Thomas Paine (January 29, 1737  (NS February 9, 1737) – June 8, 1809) was an English-American political activist, author, political theorist and revolutionary. As the author of two highly influential pamphlets at the start of the American Revolution, he inspired the America Patriots in 1776 to declare independence from Britain. His ideas reflected Enlightenment era rhetoric of transnational human rights. He has been called "a corsetmaker by trade, a journalist by profession, and a propagandist by inclination."

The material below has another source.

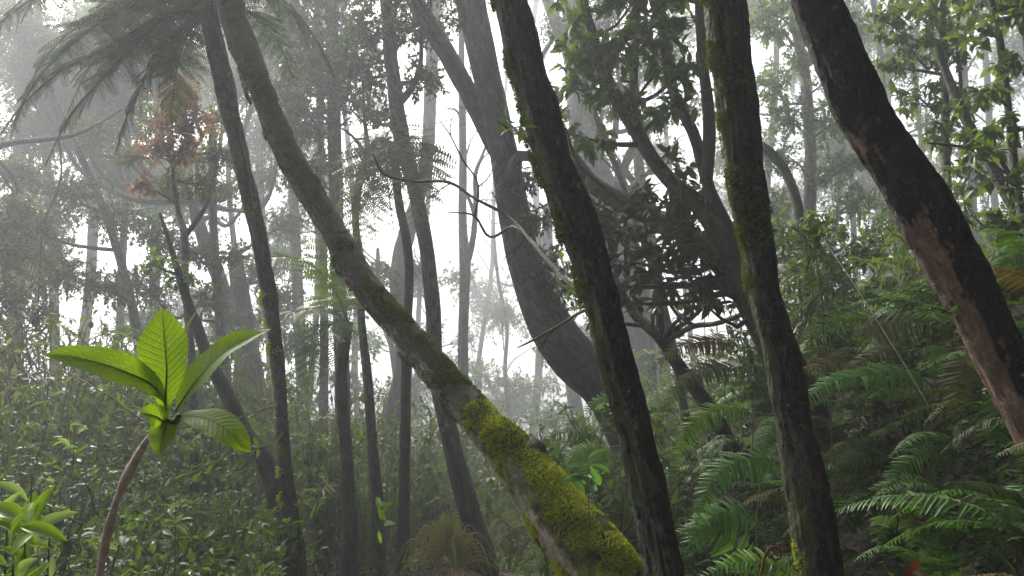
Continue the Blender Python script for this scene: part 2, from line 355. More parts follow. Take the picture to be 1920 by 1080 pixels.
def branch(T, base, pts, mat, sides=7, seg=.1, rough=.08, name='branch'):
    mb = MB(); tube(mb, [P(a, b, d) for a, b, w, d in pts], [w * dep(d) / FPX / 2 for a, b, w, d in pts], sides, seg, rough, 9)
    return obj(name, mb.mesh(name, mat, base, attr='bk'), T)
def twig_spray(T, base, items, mat=None, name='bough', n=5):
    """bare branching twigs: items (px,py,px2,py2,depth,w)"""
    for (x0, y0, x1, y1, d, w) in items:
        mb = MB(); w = w * dep(d) / d
        a = P(x0, y0, d); c = P(x1, y1, d + R.normal() * .2); ln = np.linalg.norm(c - a)
        pts = [a, a + (c - a) * .35 + R.normal(size=3) * ln * .06, a + (c - a) * .7 + R.normal(size=3) * ln * .06, c]
        pp, _ = tube(mb, pts, [w * d / FPX / 2, w * d / FPX / 2 * .8, w * d / FPX / 2 * .5, .0015], 5, .08, .1, 12)
        for lev in range(2):
            m = n * (lev + 1) * 2; s = pp[(len(pp) * (.15 + .8 * R.random(m))).astype(int)]
            e = s + nrm(nrm((c - a)[None]) * .8 + rdir(m) * .9) * ln * (.2 + .25 * R.random((m, 1))) / (lev + 1)
            b = (s + e) / 2 + rdir(m) * ln * .04
            beziers(mb, s, b, e, np.full(m, w * d / FPX * .16 / (lev + 1)), np.full(m, .0012), 3, 5)
        obj(name, mb.mesh(name, mat or M['twig'], base), T)
#==MAIN==
# ------------------------------------------------------------------ fronds
def frond_mesh(pts, plen, npairs, tmpl, up, f0=.12, wr=.2, rr=.004, peak=.3, tipmin=.12, mat=None, origin=(0, 0, 0), bip=False, fwd=.3, sag=.12):
    mb = MB(); pts = np.asarray(pts, float)
    p, r = tube(mb, pts, np.linspace(rr, rr * .25, len(pts)), 5, .03 if not bip else .06, 0, 3)
    s = np.concatenate([[0], np.cumsum(np.linalg.norm(np.diff(p, axis=0), axis=1))]); s /= s[-1]
    t = np.linspace(f0, .985, npairs)
    pos = np.stack([np.interp(t, s, p[:, i]) for i in range(3)], 1); T = np.gradient(p, axis=0); T = nrm(np.stack([np.interp(t, s, T[:, i]) for i in range(3)], 1))
    up = np.asarray(up, float); S = nrm(np.cross(T, up)); N = np.cross(S, T)
    u = (t - f0) / (1 - f0); ln = plen * np.where(u < peak, .45 + .55 * np.sin(u / peak * math.pi / 2), tipmin + (1 - tipmin) * np.clip((1 - u) / (1 - peak), 0, 1) ** .8)
    for sgn in (1, -1):
        keep = R.random(len(t)) > (.04 if bip else .07)
        X = S * sgn + T * (fwd + .25 * u[:, None]) + R.normal(size=S.shape) * (.13 if bip else .09) - np.array([0, 0, sag])
        l = ln * (.9 + .2 * R.random(len(ln)))
        inst(mb, tmpl, pos[keep], X[keep], (N + R.normal(size=N.shape) * (.35 if bip else .16))[keep], l[keep], (l if bip else l * wr + plen * .03)[keep])
    return mb.mesh('frond', mat, origin)
def frond_px(T, base, pts, plen, npairs, mat, tmpl=PINNA, up=None, root=True, rr=.004, f0=None, **k):
    w = [P(*q) for q in pts]
    w0 = list(w)
    if root:
        b = np.asarray(base); w = [b, b * .5 + w[0] * .5 + np.array([0, 0, .05])] + w
    L_ = lambda q: sum(np.linalg.norm(q[i + 1] - q[i]) for i in range(len(q) - 1))
    if f0 is None: f0 = max(.03, 1 - L_(w0) / L_(w) * .97)
    if up is None:
        m = w0[len(w0) // 2]; up = nrm((CP - m)[None])[0] * .75 + np.array([0, 0, .65])
    return obj('frond', frond_mesh(w, plen, npairs, tmpl, up, f0=f0, mat=mat, origin=base, rr=rr, **k), T)
def canon(length, rise, droop, plen, npairs, mat, tmpl=PINNA_S, bip=False, rr=.004, **k):
    u = np.linspace(0, 1, 9); x = length * (u * .92); z = length * (rise * u - droop * u * u); y = length * .06 * np.sin(u * 2.2 + R.random() * 3) * u
    return frond_mesh(np.stack([x, y, z], 1), plen, npairs, tmpl, (0, 0, 1), f0=.18, mat=mat, rr=rr, bip=bip, **k)
# ------------------------------------------------------------------ setting
g = MB(); xs = np.concatenate([np.linspace(-70, -12, 22)[:-1], np.linspace(-12, 12, 161), np.linspace(12, 70, 22)[1:]]); ys = np.concatenate([np.linspace(-20, -2, 8)[:-1], np.linspace(-2, 16, 121), np.linspace(16, 90, 34)[1:]])
X, Y = np.meshgrid(xs, ys); Z = H(X, Y) + .02 * np.sin(X * 13 + Y * 7) * np.cos(Y * 11 - X * 3) * (np.abs(X) < 12)
nx = len(xs); i = np.arange(len(ys) - 1)[:, None] * nx; j = np.arange(nx - 1)[None]
g.add(np.stack([X, Y, Z], -1).reshape(-1, 3), np.stack([i + j, i + j + 1, i + nx + j + 1, i + nx + j], -1).reshape(-1, 4))
go = obj('ground', g.mesh('ground', M['soil'])); go['kind'] = 'structure'
g = MB(); ys2 = np.linspace(-1, 11, 90); cx = -.15 + .05 * np.sin(ys2 * .9) - .035 * (ys2 - 4); hw = .38 + .06 * np.sin(ys2 * 2.3)
W_ = np.stack([cx - hw, cx - hw * .5, cx, cx + hw * .5, cx + hw], 1); YY = np.repeat(ys2[:, None], 5, 1); ZZ = H(W_, YY) + np.array([.005, .03, .02, .03, .005])
i = np.arange(89)[:, None] * 5; j = np.arange(4)[None]
g.add(np.stack([W_, YY, ZZ], -1).reshape(-1, 3), np.stack([i + j, i + j + 1, i + 6 + j, i + 5 + j], -1).reshape(-1, 4))
po = obj('path', g.mesh('path', M['path'])); po['kind'] = 'structure'
hm = NT('haze_air'); pv = hm.n('VolumePrincipled', {'Color': (.90, .94, .99, 1), 'Density': .0095, 'Anisotropy': .5})
hm.t.links.new(pv, hm.out.inputs['Volume'])
g = MB(); bx = [(-72, -22, -7), (72, -22, -7), (72, 92, -7), (-72, 92, -7)]; g.add(bx + [(a, b, 27) for a, b, c in bx], [[0, 3, 2, 1], [4, 5, 6, 7], [0, 1, 5, 4], [1, 2, 6, 5], [2, 3, 7, 6], [3, 0, 4, 7]])
ho = obj('haze', g.mesh('haze', hm.m, smooth=False)); ho['kind'] = 'stuff'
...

Born in Thetford, England, in the county of Norfolk, Paine emigrated to the British American colonies in 1774 with the help of Benjamin Franklin and he arrivied in time to participate in the American Revolution. His principal contributions were the powerful, widely read pamphlet Common Sense (1776), the all-time best-selling American book that advocated colonial America's independence from the Kingdom of Great Britain, and The American Crisis (1776–83), a pro-revolutionary pamphlet series. Common Sense was so influential that John Adams said, "Without the pen of the author of Common Sense, the sword of Washington would have been raised in vain.”

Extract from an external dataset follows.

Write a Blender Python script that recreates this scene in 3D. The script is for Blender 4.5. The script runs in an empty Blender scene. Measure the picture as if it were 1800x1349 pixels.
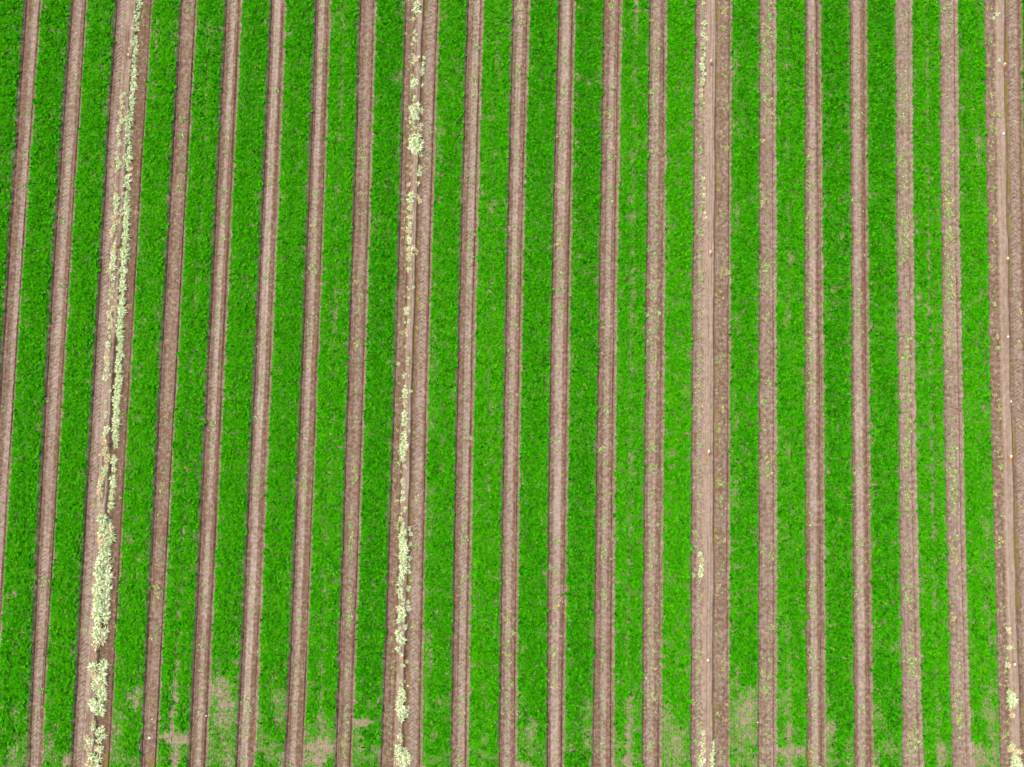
import bpy, math
import numpy as np
from math import radians as R
from mathutils import Vector

# ------------------------------------------------------------------ camera, sky, sun, exposure
scene = bpy.context.scene
COL = scene.collection
H, TH = 31.4, 0.642857            # camera height in metres, tangent of half the horizontal view
TILT, TURN = R(3.78), R(1.06)
cd = bpy.data.cameras.new('camera'); cam = bpy.data.objects.new('camera', cd); COL.objects.link(cam)
cam.location = (0, 0, H); cam.rotation_euler = (TILT, 0, TURN)
cd.sensor_width = 36; cd.lens = 18 / TH; cd.clip_end = 1500
scene.camera = cam

world = bpy.data.worlds.new('World'); scene.world = world; world.use_nodes = True
nt = world.node_tree; bg = nt.nodes['Background']
sky = nt.nodes.new('ShaderNodeTexSky'); sky.sky_type = 'NISHITA'; sky.sun_disc = False
SUN_EL, SUN_AZ = R(60), R(-68)    # azimuth measured from +Y towards +X
sky.sun_elevation = SUN_EL; sky.sun_rotation = SUN_AZ
sky.air_density = 1.0; sky.dust_density = 6.0; sky.ozone_density = 0.3
nt.links.new(sky.outputs[0], bg.inputs[0]); bg.inputs[1].default_value = 0.15
sd = bpy.data.lights.new('sun', 'SUN'); sd.energy = 0.95; sd.angle = R(40); sd.color = (1.0, 0.92, 0.80)
sun = bpy.data.objects.new('sun', sd); COL.objects.link(sun)
sun.rotation_euler = (math.pi / 2 - SUN_EL, 0, math.pi - SUN_AZ)
sun.location = (-20, 10, 30)
vs = scene.view_settings
vs.view_transform = 'Standard'; vs.look = 'None'; vs.gamma = 1; vs.use_curve_mapping = False
vs.exposure = 0.92

rng = np.random.default_rng(7)

# ------------------------------------------------------------------ helpers
def ground_at(px, py, z=0.0):
    """point of the field seen at photo pixel (px, py)"""
    px = np.asarray(px, float); py = np.asarray(py, float)
    dx = (px - 900) / 900 * TH; dy = -(py - 674.5) / 900 * TH
    y1 = dy * math.cos(TILT) + math.sin(TILT); z1 = dy * math.sin(TILT) - math.cos(TILT)
    x2 = dx * math.cos(TURN) - y1 * math.sin(TURN); y2 = dx * math.sin(TURN) + y1 * math.cos(TURN)
    s = (z - H) / z1
    return x2 * s, y2 * s

_lat = np.random.default_rng(3).random((8, 512, 512))
def vnoise(x, y, sx, sy=None, seed=0):
    """smooth value noise in 0..1"""
    sy = sy or sx
    fx = np.asarray(x) / sx + 1000.37 + seed * 17.3; fy = np.asarray(y) / sy + 1000.71 + seed * 9.1
    ix = np.floor(fx).astype(int); iy = np.floor(fy).astype(int)
    tx = fx - ix; ty = fy - iy; tx = tx * tx * (3 - 2 * tx); ty = ty * ty * (3 - 2 * ty)
    L = _lat[seed % 8]
    a = L[ix & 511, iy & 511]; b = L[(ix + 1) & 511, iy & 511]
    c = L[ix & 511, (iy + 1) & 511]; d = L[(ix + 1) & 511, (iy + 1) & 511]
    return (a * (1 - tx) + b * tx) * (1 - ty) + (c * (1 - tx) + d * tx) * ty

def sstep(a, b, x):
    t = np.clip((x - a) / (b - a), 0, 1); return t * t * (3 - 2 * t)
def band(x, a, b, s):
    return sstep(a - s, a + s, x) * (1 - sstep(b - s, b + s, x))

def quads_mesh(name, V, Q, mat, attrs=None, smooth=False):
    """a mesh of equal faces (three or four corners each)"""
    me = bpy.data.meshes.new(name)
    n, k4 = np.asarray(Q).shape
    me.vertices.add(len(V)); me.vertices.foreach_set('co', np.ascontiguousarray(V, np.float32).ravel())
    me.loops.add(k4 * n); me.loops.foreach_set('vertex_index', np.ascontiguousarray(Q, np.int32).ravel())
    me.polygons.add(n); me.polygons.foreach_set('loop_start', np.arange(0, k4 * n, k4, dtype=np.int32))
    me.polygons.foreach_set('use_smooth', np.full(n, smooth))
    for k, a in (attrs or {}).items():
        at = me.attributes.new(k, 'FLOAT', 'POINT'); at.data.foreach_set('value', np.ascontiguousarray(a, np.float32).ravel())
    me.update(calc_edges=True); me.materials.append(mat)
    return me

def link(name, me, parent=None, **props):
    o = bpy.data.objects.new(name, me); COL.objects.link(o)
    if parent: o.parent = parent
    for k, v in props.items(): o[k] = v
    return o

def grid_quads(nx, ny):
    i = np.arange(nx - 1)[None, :] + np.arange(ny - 1)[:, None] * nx
    return np.stack([i, i + 1, i + 1 + nx, i + nx], -1).reshape(-1, 4)

# ------------------------------------------------------------------ materials
def new_mat(name):
    m = bpy.data.materials.new(name); m.use_nodes = True
    t = m.node_tree; t.nodes.clear()
    out = t.nodes.new('ShaderNodeOutputMaterial')
    return m, t, out
def N(t, kind, **kw):
    n = t.nodes.new(kind)
    for k, v in kw.items(): setattr(n, k, v)
    return n
def attr(t, name):
    return N(t, 'ShaderNodeAttribute', attribute_name=name).outputs['Fac']
def mixc(t, f, a, b):
    n = N(t, 'ShaderNodeMix', data_type='RGBA')
    for sock, v in ((n.inputs[0], f), (n.inputs[6], a), (n.inputs[7], b)):
        if isinstance(v, bpy.types.NodeSocket): t.links.new(v, sock)
        elif isinstance(v, tuple): sock.default_value = (*v, 1)
        else: sock.default_value = v
    return n.outputs[2]
def mth(t, op, a, b=0.0, c=None):
    n = N(t, 'ShaderNodeMath', operation=op)
    for i, v in enumerate((a, b) if c is None else (a, b, c)):
        if isinstance(v, bpy.types.NodeSocket): t.links.new(v, n.inputs[i])
        else: n.inputs[i].default_value = v
    return n.outputs[0]
def noise(t, co, scale, detail=3, rough=0.6):
    n = N(t, 'ShaderNodeTexNoise'); t.links.new(co, n.inputs['Vector'])
    n.inputs['Scale'].default_value = scale; n.inputs['Detail'].default_value = detail; n.inputs['Roughness'].default_value = rough
    return n.outputs['Fac']
def remap(t, v, a, b, c, d):
    n = N(t, 'ShaderNodeMapRange'); t.links.new(v, n.inputs[0])
    for i, x in enumerate((a, b, c, d)): n.inputs[i + 1].default_value = x
    return n.outputs[0]

def soil_material(name, grid=False):
    m, t, out = new_mat(name)
    co = N(t, 'ShaderNodeNewGeometry').outputs['Position']
    big = noise(t, co, 0.9, 3); mid = noise(t, co, 7, 4, 0.65); fine = noise(t, co, 34, 4, 0.75)
    pale = attr(t, 'pale'); beige = attr(t, 'beige'); moss = attr(t, 'moss')
    f = mth(t, 'ADD', pale, remap(t, mid, 0.3, 0.7, -0.44, 0.44))
    f = mth(t, 'ADD', f, remap(t, big, 0.3, 0.7, -0.12, 0.12))
    f = mth(t, 'ADD', f, remap(t, fine, 0.3, 0.7, -0.26, 0.26))
    f = mth(t, 'MINIMUM', mth(t, 'MAXIMUM', f, 0.0), 1.0)
    c = mixc(t, f, (0.116, 0.069, 0.040), (0.300, 0.241, 0.200))
    c = mixc(t, beige, c, mixc(t, remap(t, mid, 0.3, 0.7, 0, 1), (0.222, 0.164, 0.116), (0.298, 0.236, 0.184)))
    mo = mth(t, 'MULTIPLY', moss, remap(t, noise(t, co, 5, 4, 0.7), 0.35, 0.6, 0.25, 1.0))
    c = mixc(t, mo, c, (0.150, 0.125, 0.012))
    g = remap(t, fine, 0.25, 0.75, 0.66, 1.34)
    hs = N(t, 'ShaderNodeHueSaturation'); t.links.new(c, hs.inputs['Color']); t.links.new(g, hs.inputs['Value'])
    b = N(t, 'ShaderNodeBsdfPrincipled'); t.links.new(hs.outputs[0], b.inputs['Base Color'])
    b.inputs['Roughness'].default_value = 0.92; b.inputs['Specular IOR Level'].default_value = 0.15
    h = mth(t, 'ADD', mth(t, 'MULTIPLY', mid, 0.6), mth(t, 'MULTIPLY', fine, 0.4))
    bp = N(t, 'ShaderNodeBump'); bp.inputs['Strength'].default_value = 0.7; bp.inputs['Distance'].default_value = 0.05
    t.links.new(h, bp.inputs['Height']); t.links.new(bp.outputs[0], b.inputs['Normal'])
    t.links.new(b.outputs[0], out.inputs[0])
    return m

def leaf_material(name, stops, translucent=0.25):
    m, t, out = new_mat(name)
    r = N(t, 'ShaderNodeValToRGB'); t.links.new(attr(t, 'tint'), r.inputs[0])
    e = r.color_ramp.elements
    while len(e) < len(stops): e.new(0.5)
    for i, (p, c) in enumerate(stops): e[i].position = p; e[i].color = (*c, 1)
    d = N(t, 'ShaderNodeBsdfDiffuse'); tr = N(t, 'ShaderNodeBsdfTranslucent')
    t.links.new(r.outputs[0], d.inputs[0]); t.links.new(r.outputs[0], tr.inputs[0])
    mx = N(t, 'ShaderNodeMixShader'); mx.inputs[0].default_value = translucent
    t.links.new(d.outputs[0], mx.inputs[1]); t.links.new(tr.outputs[0], mx.inputs[2])
    t.links.new(mx.outputs[0], out.inputs[0])
    return m

def plain(name, col, rough=0.6):
    m, t, out = new_mat(name)
    co = N(t, 'ShaderNodeNewGeometry').outputs['Position']
    c = mixc(t, noise(t, co, 25, 3), tuple(x * 0.7 for x in col), tuple(min(1, x * 1.2) for x in col))
    b = N(t, 'ShaderNodeBsdfPrincipled'); t.links.new(c, b.inputs['Base Color']); b.inputs['Roughness'].default_value = rough
    t.links.new(b.outputs[0], out.inputs[0])
    return m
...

Paine lived in France for most of the 1790s, becoming deeply involved in the French Revolution. He wrote the Rights of Man (1791), in part a defense of the French Revolution against its critics. His attacks on British writer Edmund Burke led to a trial and conviction in absentia in 1792 for the crime of seditious libel. In 1792, despite not speaking French, he was elected to the French National Convention. The Girondists regarded him as an ally. Consequently, the Montagnards, especially Robespierre, regarded him as an enemy. In December 1793, he was arrested and imprisoned in Paris, then released in 1794. He became notorious because of The Age of Reason (1793–94), his book that advocates deism, promotes reason and freethinking, and argues against institutionalized religion in general and Christian doctrine in particular. He also wrote the pamphlet Agrarian Justice (1795), discussing the origins of property, and introduced the concept of a guaranteed minimum income.
In 1802, he returned to America where he died on June 8, 1809. Only six people attended his funeral as he had been ostracized for his ridicule of Christianity.